-- Begin --

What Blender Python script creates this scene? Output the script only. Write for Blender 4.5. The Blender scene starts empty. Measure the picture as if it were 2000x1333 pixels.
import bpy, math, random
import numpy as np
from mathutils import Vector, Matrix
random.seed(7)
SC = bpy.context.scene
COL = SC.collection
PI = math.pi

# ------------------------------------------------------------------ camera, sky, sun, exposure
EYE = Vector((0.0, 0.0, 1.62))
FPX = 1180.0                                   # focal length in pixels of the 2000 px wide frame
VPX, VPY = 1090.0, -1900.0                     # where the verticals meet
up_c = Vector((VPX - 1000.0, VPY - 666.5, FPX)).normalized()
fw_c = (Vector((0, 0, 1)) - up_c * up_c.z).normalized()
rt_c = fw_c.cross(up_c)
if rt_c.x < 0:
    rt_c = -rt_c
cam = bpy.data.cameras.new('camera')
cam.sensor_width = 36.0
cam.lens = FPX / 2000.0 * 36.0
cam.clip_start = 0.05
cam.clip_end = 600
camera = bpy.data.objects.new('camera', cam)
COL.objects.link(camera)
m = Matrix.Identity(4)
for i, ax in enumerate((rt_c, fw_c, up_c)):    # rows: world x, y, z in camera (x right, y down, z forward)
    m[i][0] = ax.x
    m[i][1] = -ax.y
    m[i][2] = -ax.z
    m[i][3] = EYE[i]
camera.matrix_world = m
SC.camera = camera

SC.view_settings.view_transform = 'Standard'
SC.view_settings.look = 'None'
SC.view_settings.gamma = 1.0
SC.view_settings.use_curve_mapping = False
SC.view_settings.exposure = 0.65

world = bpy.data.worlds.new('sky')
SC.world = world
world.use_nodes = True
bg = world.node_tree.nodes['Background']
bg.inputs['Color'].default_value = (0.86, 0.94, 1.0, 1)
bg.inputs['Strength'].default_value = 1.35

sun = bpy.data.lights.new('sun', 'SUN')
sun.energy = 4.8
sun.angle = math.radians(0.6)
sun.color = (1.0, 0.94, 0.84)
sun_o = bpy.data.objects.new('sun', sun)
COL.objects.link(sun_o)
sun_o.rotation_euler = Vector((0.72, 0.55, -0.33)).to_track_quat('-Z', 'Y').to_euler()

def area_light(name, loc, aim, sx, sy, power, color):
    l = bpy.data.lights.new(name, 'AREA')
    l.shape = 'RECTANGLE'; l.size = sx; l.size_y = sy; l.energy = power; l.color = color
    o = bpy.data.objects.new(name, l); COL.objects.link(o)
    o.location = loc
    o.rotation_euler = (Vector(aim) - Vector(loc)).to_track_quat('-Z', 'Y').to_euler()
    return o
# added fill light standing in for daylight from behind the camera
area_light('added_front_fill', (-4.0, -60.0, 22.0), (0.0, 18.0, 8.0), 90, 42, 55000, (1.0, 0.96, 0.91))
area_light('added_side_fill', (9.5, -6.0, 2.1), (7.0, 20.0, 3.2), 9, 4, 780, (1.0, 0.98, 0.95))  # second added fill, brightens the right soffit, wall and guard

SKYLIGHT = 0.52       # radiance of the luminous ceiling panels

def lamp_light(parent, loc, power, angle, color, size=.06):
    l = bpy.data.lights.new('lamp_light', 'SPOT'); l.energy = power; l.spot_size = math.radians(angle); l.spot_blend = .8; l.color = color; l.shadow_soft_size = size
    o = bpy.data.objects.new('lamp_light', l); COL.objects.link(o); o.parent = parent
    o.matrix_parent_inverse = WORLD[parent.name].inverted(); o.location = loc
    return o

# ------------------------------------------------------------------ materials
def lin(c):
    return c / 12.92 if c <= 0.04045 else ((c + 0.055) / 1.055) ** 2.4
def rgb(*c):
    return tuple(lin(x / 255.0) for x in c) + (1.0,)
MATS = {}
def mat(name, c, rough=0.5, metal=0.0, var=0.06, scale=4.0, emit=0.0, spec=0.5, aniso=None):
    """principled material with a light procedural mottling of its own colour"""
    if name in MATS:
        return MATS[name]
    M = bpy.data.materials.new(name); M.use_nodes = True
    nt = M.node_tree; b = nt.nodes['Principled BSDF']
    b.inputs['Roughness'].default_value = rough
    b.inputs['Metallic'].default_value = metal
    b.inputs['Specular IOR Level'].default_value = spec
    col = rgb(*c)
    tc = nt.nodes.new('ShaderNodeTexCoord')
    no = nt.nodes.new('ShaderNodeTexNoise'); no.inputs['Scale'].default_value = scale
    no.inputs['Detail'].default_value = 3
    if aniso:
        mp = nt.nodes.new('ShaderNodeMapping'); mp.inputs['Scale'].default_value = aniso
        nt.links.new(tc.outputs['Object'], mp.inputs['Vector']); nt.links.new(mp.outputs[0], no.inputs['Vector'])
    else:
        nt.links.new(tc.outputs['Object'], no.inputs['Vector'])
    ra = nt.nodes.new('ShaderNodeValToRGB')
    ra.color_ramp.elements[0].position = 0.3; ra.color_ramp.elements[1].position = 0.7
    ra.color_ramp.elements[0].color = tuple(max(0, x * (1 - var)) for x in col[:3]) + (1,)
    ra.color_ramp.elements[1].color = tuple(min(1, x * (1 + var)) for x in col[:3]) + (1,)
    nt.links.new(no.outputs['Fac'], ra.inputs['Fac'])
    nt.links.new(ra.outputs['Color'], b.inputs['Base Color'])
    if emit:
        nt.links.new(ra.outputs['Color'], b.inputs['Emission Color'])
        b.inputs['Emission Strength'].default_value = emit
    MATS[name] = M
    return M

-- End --

Set task => Extract each line of the material exactly as it stands.

Solution =>
What Blender Python script creates this scene? Output the script only. Write for Blender 4.5. The Blender scene starts empty. Measure the picture as if it were 2000x1333 pixels.
import bpy, math, random
import numpy as np
from mathutils import Vector, Matrix
random.seed(7)
SC = bpy.context.scene
COL = SC.collection
PI = math.pi

# ------------------------------------------------------------------ camera, sky, sun, exposure
EYE = Vector((0.0, 0.0, 1.62))
FPX = 1180.0                                   # focal length in pixels of the 2000 px wide frame
VPX, VPY = 1090.0, -1900.0                     # where the verticals meet
up_c = Vector((VPX - 1000.0, VPY - 666.5, FPX)).normalized()
fw_c = (Vector((0, 0, 1)) - up_c * up_c.z).normalized()
rt_c = fw_c.cross(up_c)
if rt_c.x < 0:
    rt_c = -rt_c
cam = bpy.data.cameras.new('camera')
cam.sensor_width = 36.0
cam.lens = FPX / 2000.0 * 36.0
cam.clip_start = 0.05
cam.clip_end = 600
camera = bpy.data.objects.new('camera', cam)
COL.objects.link(camera)
m = Matrix.Identity(4)
for i, ax in enumerate((rt_c, fw_c, up_c)):    # rows: world x, y, z in camera (x right, y down, z forward)
    m[i][0] = ax.x
    m[i][1] = -ax.y
    m[i][2] = -ax.z
    m[i][3] = EYE[i]
camera.matrix_world = m
SC.camera = camera

SC.view_settings.view_transform = 'Standard'
SC.view_settings.look = 'None'
SC.view_settings.gamma = 1.0
SC.view_settings.use_curve_mapping = False
SC.view_settings.exposure = 0.65

world = bpy.data.worlds.new('sky')
SC.world = world
world.use_nodes = True
bg = world.node_tree.nodes['Background']
bg.inputs['Color'].default_value = (0.86, 0.94, 1.0, 1)
bg.inputs['Strength'].default_value = 1.35

sun = bpy.data.lights.new('sun', 'SUN')
sun.energy = 4.8
sun.angle = math.radians(0.6)
sun.color = (1.0, 0.94, 0.84)
sun_o = bpy.data.objects.new('sun', sun)
COL.objects.link(sun_o)
sun_o.rotation_euler = Vector((0.72, 0.55, -0.33)).to_track_quat('-Z', 'Y').to_euler()

def area_light(name, loc, aim, sx, sy, power, color):
    l = bpy.data.lights.new(name, 'AREA')
    l.shape = 'RECTANGLE'; l.size = sx; l.size_y = sy; l.energy = power; l.color = color
    o = bpy.data.objects.new(name, l); COL.objects.link(o)
    o.location = loc
    o.rotation_euler = (Vector(aim) - Vector(loc)).to_track_quat('-Z', 'Y').to_euler()
    return o
# added fill light standing in for daylight from behind the camera
area_light('added_front_fill', (-4.0, -60.0, 22.0), (0.0, 18.0, 8.0), 90, 42, 55000, (1.0, 0.96, 0.91))
area_light('added_side_fill', (9.5, -6.0, 2.1), (7.0, 20.0, 3.2), 9, 4, 780, (1.0, 0.98, 0.95))  # second added fill, brightens the right soffit, wall and guard

SKYLIGHT = 0.52       # radiance of the luminous ceiling panels

def lamp_light(parent, loc, power, angle, color, size=.06):
    l = bpy.data.lights.new('lamp_light', 'SPOT'); l.energy = power; l.spot_size = math.radians(angle); l.spot_blend = .8; l.color = color; l.shadow_soft_size = size
    o = bpy.data.objects.new('lamp_light', l); COL.objects.link(o); o.parent = parent
    o.matrix_parent_inverse = WORLD[parent.name].inverted(); o.location = loc
    return o

# ------------------------------------------------------------------ materials
def lin(c):
    return c / 12.92 if c <= 0.04045 else ((c + 0.055) / 1.055) ** 2.4
def rgb(*c):
    return tuple(lin(x / 255.0) for x in c) + (1.0,)
MATS = {}
def mat(name, c, rough=0.5, metal=0.0, var=0.06, scale=4.0, emit=0.0, spec=0.5, aniso=None):
    """principled material with a light procedural mottling of its own colour"""
    if name in MATS:
        return MATS[name]
    M = bpy.data.materials.new(name); M.use_nodes = True
    nt = M.node_tree; b = nt.nodes['Principled BSDF']
    b.inputs['Roughness'].default_value = rough
    b.inputs['Metallic'].default_value = metal
    b.inputs['Specular IOR Level'].default_value = spec
    col = rgb(*c)
    tc = nt.nodes.new('ShaderNodeTexCoord')
    no = nt.nodes.new('ShaderNodeTexNoise'); no.inputs['Scale'].default_value = scale
    no.inputs['Detail'].default_value = 3
    if aniso:
        mp = nt.nodes.new('ShaderNodeMapping'); mp.inputs['Scale'].default_value = aniso
        nt.links.new(tc.outputs['Object'], mp.inputs['Vector']); nt.links.new(mp.outputs[0], no.inputs['Vector'])
    else:
        nt.links.new(tc.outputs['Object'], no.inputs['Vector'])
    ra = nt.nodes.new('ShaderNodeValToRGB')
    ra.color_ramp.elements[0].position = 0.3; ra.color_ramp.elements[1].position = 0.7
    ra.color_ramp.elements[0].color = tuple(max(0, x * (1 - var)) for x in col[:3]) + (1,)
    ra.color_ramp.elements[1].color = tuple(min(1, x * (1 + var)) for x in col[:3]) + (1,)
    nt.links.new(no.outputs['Fac'], ra.inputs['Fac'])
    nt.links.new(ra.outputs['Color'], b.inputs['Base Color'])
    if emit:
        nt.links.new(ra.outputs['Color'], b.inputs['Emission Color'])
        b.inputs['Emission Strength'].default_value = emit
    MATS[name] = M
    return M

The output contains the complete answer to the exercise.